Community Partnership

Manufacturing Yields Friendly Competition

With just a few steps inside the America Makes building in downtown Youngstown, it’s easy to justify why a partnership with the Mahoning Valley Manufacturers Coalition makes sense. There’s a modern manufacturing atmosphere, and both organizations are committed to various adult and youth outreach efforts.


The collaboration started more than year ago, and recently, the MVMC had the chance to be involved with students in the Additive Edge program through America Makes. MVMC senior project manager Alex Hertzer did presentations for 8th graders from Poland Middle School, as well as freshmen and sophomores from Mahoning County Career and Technical Center and Valley STEM + ME2 Academy about opportunities in manufacturing careers.


He talked to students about jobs right after high school or using manufacturing to gain experience for a future career. Hertzer explained positions like welding, machining and robotics and how they range from entry-level, supervisor and engineering. He said some of the students were hearing about the positions for the first time and were amazed at how easy it is to get into a manufacturing career.


“The thing I tried to stress was that both skilled trades and college are great career pathways. I think it’s important for students to understand they can have the best of both worlds,” Hertzer said.


Before the presentation, students toured America Makes to get a firsthand look at opportunities in additive manufacturing. They learned about various projects and what they are used for in several industries.


Here’s the pitch
The Additive Edge is an entrepreneurship program students take part in for several weeks. It focuses on engaging them with education and career pathways in the advanced manufacturing sector. They work in teams to identify a real-world problem, develop a 3D printing-based solution, build a business model, and then pitch the idea to a panel of judges.


MVMC project manager Allison Engstrom was one of the judges for pitch day in early March.
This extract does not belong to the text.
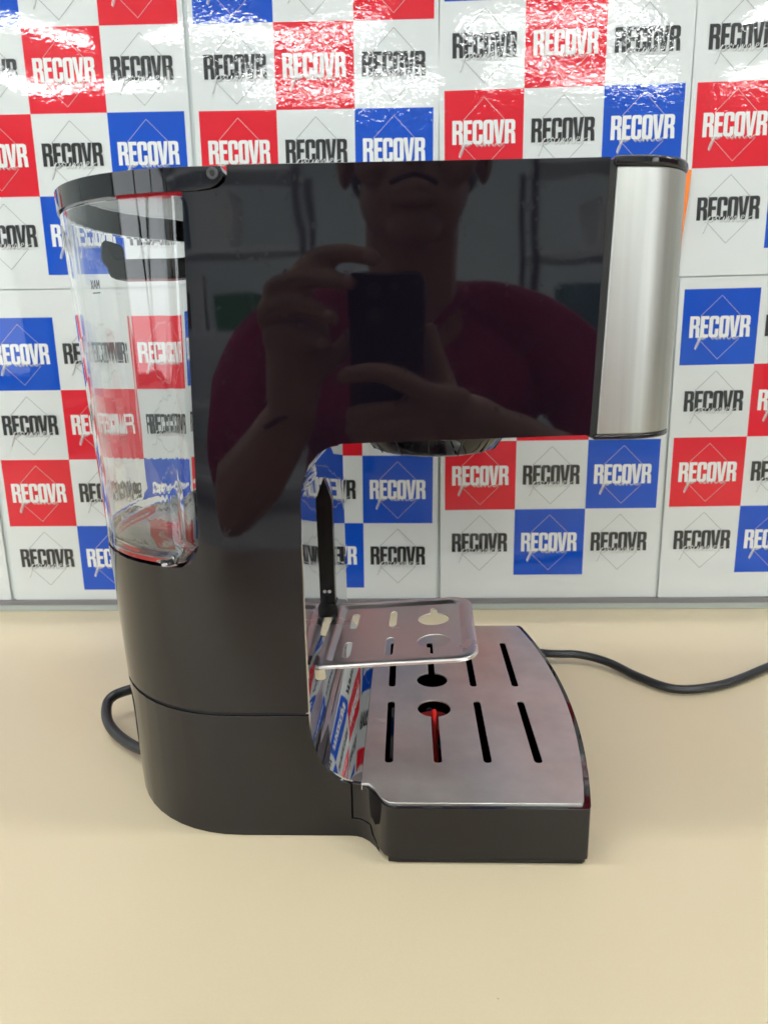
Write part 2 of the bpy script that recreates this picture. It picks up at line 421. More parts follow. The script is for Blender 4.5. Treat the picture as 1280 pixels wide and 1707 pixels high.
for nm, b in (('shelf_board', (-1.2, 1.4, .535, WY+.0015, .700, .722)), ('bracket', (-.85, -.83, .58, WY+.0015, .60, .6995)), ('bracket', (.95, .97, .58, WY+.0015, .60, .6995))):
    o = box(nm, b, M_hous, bev=(.001, 2)); o.parent = e; o.matrix_parent_inverse = Matrix.Translation(e.location).inverted()
# orange card
mk('orange_card', [(.205, WY-.004, .3985), (.2425, WY-.006, .3985), (.2413, WY-.006, .376), (.2378, WY-.005, .330), (.205, WY-.004, .332),
                   (.205, WY-.0046, .3985), (.2425, WY-.0066, .3985), (.2413, WY-.0066, .376), (.2378, WY-.0056, .330), (.205, WY-.0046, .332)],
   [(0, 1, 2, 3, 4), (9, 8, 7, 6, 5), (0, 5, 6, 1), (1, 6, 7, 2), (2, 7, 8, 3), (3, 8, 9, 4), (4, 9, 5, 0)], M_orange)
tag(bpy.data.objects['orange_card'], 'orange card on the wall, peeping out behind the steel front', 'card')

# ------------------------------------------------------------------ coffee machine
CM = empty('coffee_machine', (0, .4415, 0))
tag(CM, 'black espresso coffee machine with clear water tank, steel front and steel drip tray', 'coffee machine')
INV = Matrix.Translation(CM.location).inverted()
def P(o):
    o.parent = CM; o.matrix_parent_inverse = INV; return o
YN, YF, YC = .344, .539, .4415
def av(z): return .0825+.0150*z/.34
def rear(z, n=28, inset=0., a0=90, a1=270):
    """rear outline from the far side round to the near side"""
    A = av(z)-inset; B = (YF-YN)/2-inset; e = 2/2.12; out = []
    for i in range(n+1):
        t = R(a0+(a1-a0)*i/n); c, s = math.cos(t), math.sin(t)
        out.append((-.092-A*abs(c)**e, YC+B*math.copysign(abs(s)**e, s)))
    return out
def plan_body(z): return rear(z)+[(.15, YN), (.15, YF)]
def plan_upper():
    v, f = prism_xy([(plan_body(z), z) for z in (-.01, .10, .20, .36)]); return raw(v, f)
arch = [(-.0535, .0747), (-.0536, .12), (-.0534, .165), (-.0526, .190)] + [(-.0510, .1985), (-.0478, .2065), (-.0425, .2125), (-.0370, .2156), (-.0315, .2168)]
up_prof = [(-.22, .0747)] + arch + [(.0855, .2197), (.0884, .3402), (-.0787, .3408), (-.0788, .3365)] + \
    [(-.0800, .3338), (-.0830, .3316), (-.0870, .3307), (-.0915, .3303), (-.0994, .3301), (-.1046, .1700)] + \
    [(-.1052, .1650), (-.1072, .1600), (-.1105, .1563), (-.1150, .1543), (-.1200, .1538), (-.22, .1538)]
me = boolean(raw(*prism_xz(up_prof, .33, .56)), plan_upper())
P(new('housing', me, M_black, smooth=28, bev=(.0011, 3, 45)))
# base: lower black section with the foot that runs under the tray
def scurve():
    return [(-.034, .344), (-.0300, .3437), (-.0265, .3425), (-.0225, .3395), (-.0190, .3350), (-.0165, .3300), (-.0140, .3258), (-.0110, .3236), (-.0070, .3230)]
def front_arc(y0, y1, x0, bow, n=16):
    out = []
    for i in range(n+1):
        t = i/n; y = y0+(y1-y0)*t; out.append((x0+bow*(1-(2*t-1)**2), y))
    return out
def plan_base():
    near = scurve(); far = [(x, 2*YC-y) for x, y in reversed(near)]
    fa = front_arc(.326, 2*YC-.326, .0915, .0125)
    return rear(0)+near+[(.0885, .3230), (.0905, .3238)]+fa+[(.0905, 2*YC-.3238), (.0885, 2*YC-.3230)]+far
base_prof = [(-.22, 0), (-.0170, 0), (-.0185, .0028), (-.0210, .0060), (-.0222, .0108), (-.0322, .0110), (-.0322, .0322),
             (-.0360, .0335), (-.0401, .0361), (-.0450, .0415), (-.0493, .0490), (-.0520, .0580), (-.0533, .0680), (-.0535, .0726), (-.22, .0726)]
lev = [(plan_base(), z) for z in (-.01, .09)]
# taper follows the upper body
def plan_base_z(z):
    p = plan_base(); r = rear(z); return r+p[len(r):]
me = boolean(raw(*prism_xz(base_prof, .31, .58)), raw(*prism_xy([(plan_base_z(z), z) for z in (-.01, .09)])))
P(new('base', me, M_black, smooth=28, bev=(.0010, 3, 45)))
# dark core showing in the seam between housing and base
v, f = prism_xy([([(x+.0014*0, y) for x, y in rear(.07, inset=.0012)]+[(-.0550, YN+.0012), (-.0550, YF-.0012)], z) for z in (.0715, .0758)])
P(mk('seam_gap', v, f, M_gap))
# tray
tray_prof = [(-.0314, .0328), (-.0314, .0118), (-.0214, .0116), (-.0200, .0064), (-.0176, .0030), (.12, .0030), (.12, .0328)]
me = boolean(raw(*prism_xz(tray_prof, .31, .58)), raw(*prism_xy([(plan_base(), z) for z in (-.01, .05)])))
def inset_plan(d, x0):
    near = [(x, y+d) for x, y in scurve() if x > x0]; out = [(x0, near[0][1] if near[0][1] < .345 else .344)]+near+[(.0885-d*.6, .3230+d), (.0905-d, .3245+d)]
    fa = front_arc(.327+d, 2*YC-.327-d, .0915-d, .0122)
    half = out; far = [(x, 2*YC-y) for x, y in reversed(half)]
    return half+fa+far
me = boolean(me, raw(*prism_xy([(inset_plan(.0026, -.0268), .0055), (inset_plan(.0026, -.0268), .04)])), 'DIFFERENCE')
P(new('drip_tray', me, M_black, smooth=28, bev=(.0007, 2, 50)))
v, f = prism_xy([([(x*.995, YC+(y-YC)*.998) for x, y in inset_plan(.0005, -.012)], z) for z in (.0002, .0031)])
P(mk('tray_foot', v, f, M_gap))
# steel grate with slots
def slot(cx, y0, y1, w, n=5):
    r = w/2; return arc(cx, y0+r, r, 180, 360, n)+arc(cx, y1-r, r, 0, 180, n)
def keyhole(cx, cy, r, yend, w, n=22):
    a = math.degrees(math.asin(w/2/r)); k = w/2
    if yend < cy:
        return arc(cx, cy, r, -90+a, 270-a, n)+arc(cx, yend+k, k, 180, 360, 6)
    return arc(cx, cy, r, 90+a, 450-a, n)+arc(cx, yend-k, k, 0, 180, 6)
gp = inset_plan(.0030, -.0262)
holes = []
for cx in (-.0122, .0432, .0714): holes += [slot(cx, .3617, .4327, .0051), slot(cx, .4520, .5250, .0051)]
holes += [keyhole(.0153, .4226, .0108, .3617, .0051), keyhole(.0153, .4620, .0108, .5250, .0051)]
g = flat([gp]+holes, .00035, .00025, 1); g.transform(Matrix.Translation((0, 0, .0333)))
bm = bmesh.new(); bm.from_mesh(g)
# rolled lip round the sheet
gl = inset_plan(.0026, -.0264); ring = []
cxm, cym = .035, YC
def shrink(p, k): return (cxm+(p[0]-cxm)*(1-k/.06), cym+(p[1]-cym)*(1-k/.11))
for (k, z) in ((.0018, .0338), (.0009, .0337), (.0003, .0332), (0, .0322), (0, .0302)):
    ring.append([bm.verts.new((*shrink(p, k), z)) for p in gl])
for a, b in zip(ring, ring[1:]):
    for i in range(len(a)): j = (i+1) % len(a); bm.faces.new((a[i], a[j], b[j], b[i]))
me = bpy.data.meshes.new('grate'); bm.to_mesh(me); bm.free(); fix_normals(me)
P(new('grate', me, M_steel, smooth=50))
# red float in the tray
v, f = lathe([(0, .0222), (.0118, .0222), (.0126, .0214), (.0126, .0170), (0, .0165)], 24, .0150, .4285)
P(mk('water_float', v, f, M_redp, smooth=40))
v, f = tube(spline([(.0150, .3720, .0165), (.0150, .3850, .0195), (.0151, .3990, .0232), (.0152, .4140, .0275), (.0153, .4235, .0318)], 5), .0017, 10)
P(mk('float_arm', v, f, M_redp, smooth=50))
# chrome front of the column, flaring to the tray
cp = [(-.0267, .0330), (-.0310, .0334), (-.0350, .0348), (-.0392, .0374), (-.0432, .0412), (-.0466, .0465), (-.0490, .0530), (-.0502, .0600), (-.0507, .0680), (-.0508, .09), (-.0508, .15), (-.0507, .19)]
cp += [(-.0500, .1975), (-.0470, .2055), (-.0420, .2115), (-.0365, .2148), (-.0315, .2158)]
vs = []; fs = []; y0, y1 = YN+.0013, YF-.0013
nn = len(cp)
for (dx, y) in ((0, y0), (.0018, y1)):
    vs += [(x+dx*(0 if z < .04 else 1)-(.0020 if z > .04 else 0)*(1-dx/.0018), y, z) for x, z in cp]
vs += [(x-.0040, y0, z-.0002) for x, z in cp]+[(x-.0040, y1, z-.0002) for x, z in cp]
for i in range(nn-1):
    fs += [(i, i+1, nn+i+1, nn+i), (2*nn+i, 3*nn+i, 3*nn+i+1, 2*nn+i+1), (i, 2*nn+i, 2*nn+i+1, i+1), (nn+i, nn+i+1, 3*nn+i+1, 3*nn+i)]
fs += [(0, nn, 3*nn, 2*nn), (nn-1, 3*nn-1, 4*nn-1, 2*nn-1)]
P(mk('chrome_panel', vs, fs, M_chrome, smooth=40))
# steel front with black end caps
def plan_front(x0, ins=0, n=9):
    r = .031-ins; cx, cy = .1000, .375
    near = [(x0, YN+ins)]+arc(cx, cy, r, 270, 352, n)
    far = [(x, 2*YC-y) for x, y in reversed(near)]
    mid = [(.1310-ins+.0012, .40), (.1318-ins, YC), (.1310-ins+.0012, 2*YC-.40)]
    return near+mid+far
def front_x(z): return .0862+(z-.2175)/(.3415-.2175)*.0028
def cap(name, z0, z1, ins, mt, zz=2, dx=.0012):
    L = []
    for k in range(zz):
        z = z0+(z1-z0)*k/(zz-1); L.append((plan_front(front_x(z)+dx, ins), z))
    v, f = prism_xy(L); me = raw(v, f); return me
P(new('front_cap', cap('c', .3368, .3412, 0, M_black), M_black, smooth=30, bev=(.0014, 3, 50)))
P(new('front_cap', cap('c', .2172, .2196, .0004, M_black), M_black, smooth=30, bev=(.0008, 2, 50)))
P(new('steel_front', cap('c', .2197, .3366, .0008, M_brush, 3, .0028), M_brush, smooth=30, bev=(.0006, 2, 50)))
P(new('front_gap', cap('c', .2185, .3395, .0016, M_gap, 2, -.0006), M_gap, smooth=30))
# brew head under the nose
prof = [(.0, .2005), (.0270, .1990), (.0330, .1992), (.0372, .2010), (.0420, .2075), (.0475, .2140), (.0480, .2185)]
v, f = lathe(prof, 40, .0162, YC); P(mk('brew_head', v, f, M_black, smooth=35))
for k in range(14):
    a = R(k*360/14+6); c, s = math.cos(a), math.sin(a)
    pts = [(.0162+c*r, YC+s*r, z) for r, z in ((.0365, .1998), (.0415, .2070), (.0470, .2134))]
    v, f = tube(pts, .0004, 6); P(mk('brew_head_rib', v, f, M_matt, smooth=60))
# tank
def plan_tank(z, ins):
    x0 = -.1001-.0050*(.3301-z)/.16 - ins
    r = .0135; zb = .1548
    if z < zb+r: x0 -= (r-math.sqrt(max(r*r-(zb+r-z)**2, 0)))
    pts = [p for p in rear(z, 40, .0004+ins) if p[0] < x0-.009]
    rr = .0075-ins*.8
    yn, yf = YN+.0004+ins, YF-.0004-ins
    return pts+arc(x0-rr, yn+rr, rr, 270, 360, 8)+arc(x0-rr, yf-rr, rr, 0, 90, 8)
def resample(pts, n=180):
    P_ = [Vector((*p, 0)) for p in pts]; P_.append(P_[0]); L = [0]
    for a, b in zip(P_, P_[1:]): L.append(L[-1]+(b-a).length)
    out = []; k = 0
    for i in range(n):
        d = L[-1]*i/n
        while L[k+1] < d: k += 1
        t = (d-L[k])/max(L[k+1]-L[k], 1e-9); q = P_[k].lerp(P_[k+1], t); out.append((q.x, q.y))
    return out
zs = [.1550, .1556, .1575, .1605, .1640, .1690, .20, .24, .28, .31, .3290]
outer = [(resample(plan_tank(z, 0 if z > .1552 else .0012)), z) for z in zs]
def offset_in(pts, d):
    n = len(pts); out = []
    for i in range(n):
        a = Vector(pts[(i-2) % n]); b = Vector(pts[(i+2) % n]); t = (b-a).normalized(); c_ = Vector(pts[i])
        nn_ = Vector((-t.y, t.x))
        out.append((c_.x+nn_.x*d, c_.y+nn_.y*d))
    return out
_o = resample(plan_tank(.2, 0)); _ar = sum(_o[i][0]*_o[(i+1) % len(_o)][1]-_o[(i+1) % len(_o)][0]*_o[i][1] for i in range(len(_o)))
_sg = 1 if _ar > 0 else -1
inner = [(offset_in(resample(plan_tank(max(z, .1575), 0)), _sg*(.0015 if z > .159 else .003)), z) for z in [.3290, .31, .28, .24, .20, .1690, .1650, .1610, .1585, .1572]]
v, f = prism_xy(outer+inner)
P(new('water_tank', raw(v, f), M_glass, smooth=40))
v, f = lathe([(.0, .1574), (.0062, .1574), (.0062, .1650), (.0050, .1660), (.0, .1660)], 20, -.1290, .475)
P(mk('tank_valve', v, f, mat('valve_grey', (.25, .26, .28), .3), smooth=40))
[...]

Freshmen and sophomores from two science classes presented their creations for the program.

She was impressed by a team that came up with an idea that affects almost everyone these days.


“My favorite was a group of young men whose product was a 3D printed phone case that would utilize solar panels to charge the phone,” Engstrom said.
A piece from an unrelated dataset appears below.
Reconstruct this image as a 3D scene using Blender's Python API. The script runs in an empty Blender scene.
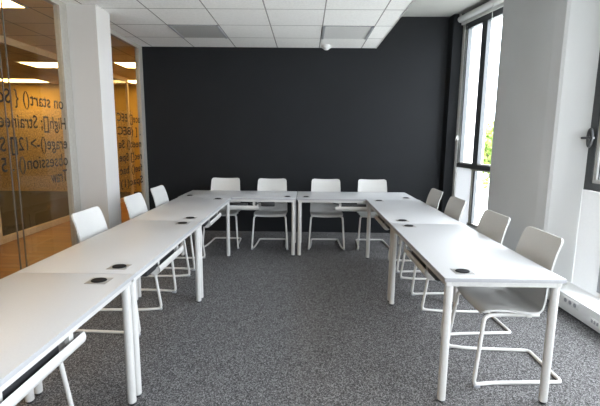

Schools participating in the Additive Edge program can use it in a variety of ways. They can choose a daily activity for several weeks, once a week for a semester, or a bootcamp-style course that’s completed in one week. Teachers also take a training with an America Makes team member before the school’s program begins. Once completed, America Makes attends the students’ final pitch day.


Part of the bigger picture
Additive Edge is only part of what America Makes offers when it comes to education and training for various sectors across the country. Education and Workforce Development Director Josh Cramer says the “K-through-Grey” approach engages all talent nationwide for advanced manufacturing and STEM.
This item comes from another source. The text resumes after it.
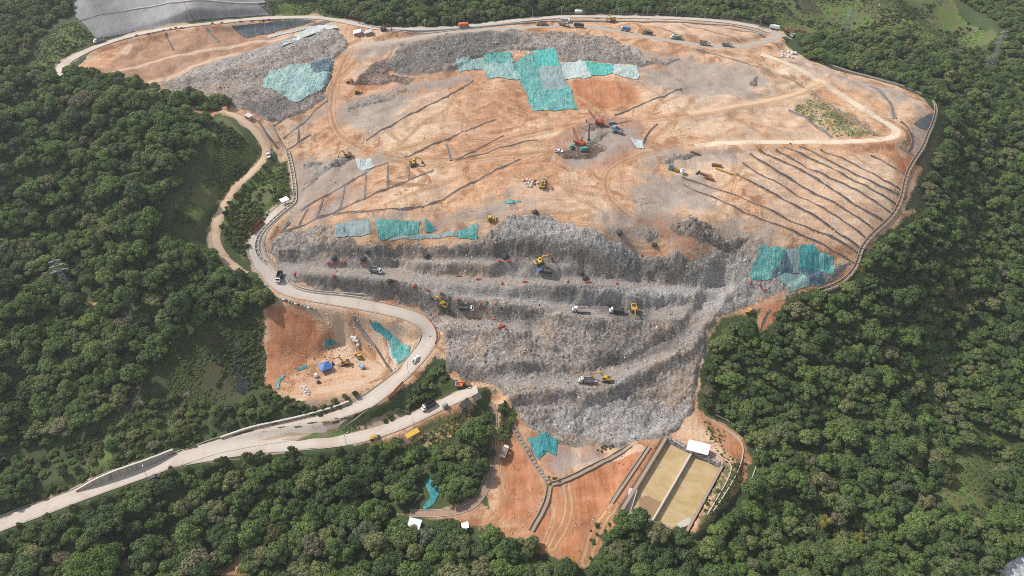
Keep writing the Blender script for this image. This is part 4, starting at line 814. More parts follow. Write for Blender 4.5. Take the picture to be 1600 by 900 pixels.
net("narrow grey green strip of net in the lower row", "605,375 660,366 712,362 716,371 660,373 620,377", 'grey', 16, .7)
net("square teal net at the right end of the lower row", "713,362 748,345 747,374 716,376", 'teal', 17)
SB = "of the steep right bank"
net(f"tall triangular teal net covering the left {SB}", "1190,380 1202,387 1232,392 1216,414 1204,434 1170,435", 'teal', 18, 1.2, .8)
net(f"dark blue green hanging sheet beside the triangular net {SB}", "1228,390 1240,429 1212,433 1203,436 1216,412", 'slate', 19, 1.1, .7)
net(f"pale grey sheet strip hanging between dark sheets {SB}", "1229,388 1250,388 1252,427 1236,429", 'grey', 20, 1.5, .6)
net(f"dark teal hanging net on the middle {SB}", "1245,391 1252,385 1269,383 1282,398 1282,425 1248,427", 'deep', 21, 1.1, .8)
net(f"green teal hanging net at the right {SB}", "1277,399 1303,402 1304,435 1282,431", 'teal', 22, 1.1, .8)
net(f"light teal crumpled net lying at the foot {SB}", "1208,434 1252,425 1266,442 1248,451 1236,457 1222,446", 'pale', 23)
net(f"slate sheet pieces lying at the foot {SB}", "1252,425 1281,423 1288,436 1290,450 1268,446", 'slate', 24)
net("long narrow teal net heaped along the inside of the hairpin bend", "574,497 590,502 606,512 614,524 606,534 596,524 584,512", 'deep', 25, 1.0, .9)
net("broad light teal net at the inside of the hairpin bend", "606,535 615,525 628,538 641,541 638,556 624,569 614,556", 'teal', 26)
net("grey sheet beside the broad light teal net in the hairpin", "604,536 613,556 622,570 616,572 604,556", 'ice', 27, .5)
net("dark teal crumpled net on red soil left of the drainage basin", "822,681 836,683 852,679 870,691 867,712 853,704 848,710 840,719 832,704", 'deep', 28, .8, .8)
net("small dark green net heap at the corner of the red platform", "508,541 512,531 521,531 531,538 518,538 512,545", 'deep', 29, .9, .6, res=.4)
net("green net strip at the lower left edge of the platform", "431,606 434,592 444,584 448,587 440,594 437,606", 'teal', 30, .5, .3, res=.4)
net("short green net strip on the bank left of the blue tent", "462,575 478,569 480,573 466,579", 'deep', 31, .4, .3, res=.4)
net("small dull teal net on the soil at the top of the grey slope", "788,316 800,313 814,315 804,319 792,319", 'teal', 32, .4, .3, res=.4)
net("pale icy sheet on grey refuse at the left", "556,250 580,247 584,260 566,267 558,262", 'ice', 33, .4)
net("pale bluish sheet on the dark heap right of the crane", "985,214 1005,219 1006,232 994,230", 'ice', 34, .4)
net("blue tarpaulin among the trees left of the small white roof", "586,742 600,738 604,760 596,782 584,784 580,765", 'night', 35, .8)
net("turquoise tarpaulin hanging between trees above the small white roof", "660,748 678,750 686,768 676,786 664,796 662,790 672,776", 'deep', 36, .8)
net("bluish black sheet on the brownish bank by the dark hillside wood", "358,562 366,548 380,552 386,545 394,562 388,580 394,598 380,618 368,610 372,590 360,582", 'night', 37, .5)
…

“That means reaching elementary, community colleges, post-secondary schools, underutilized talent and all the way to the Department of Defense,” Cramer said.


He stresses it’s about finding that pathway for a talent stream and making sure people know they can step in to learn at any time.



“This is where the collaboration with the MVMC comes in to ensure we’re here together to increase awareness and pathways to create linkage to local industries,” Cramer said.



He says there will be a $1 million facility going in at the Eastern Gateway Community College for added innovation. Work is expected this summer with the grand opening set for late fall. Cramer says the focus is about building in a curriculum. There is also an additive lab planned for OH WOW! Children’s Center for Science and Technology.


Cramer says there’s a constant need for training programs, apprenticeship frameworks, youth outreach supports and teacher education in the K-through-12 space.



“As technology advances, we’re going to have a need to upscale manufacturers and workforce,” Cramer said. “We’re all focused on wanting to make the Mahoning Valley a place to live, work and be successful.”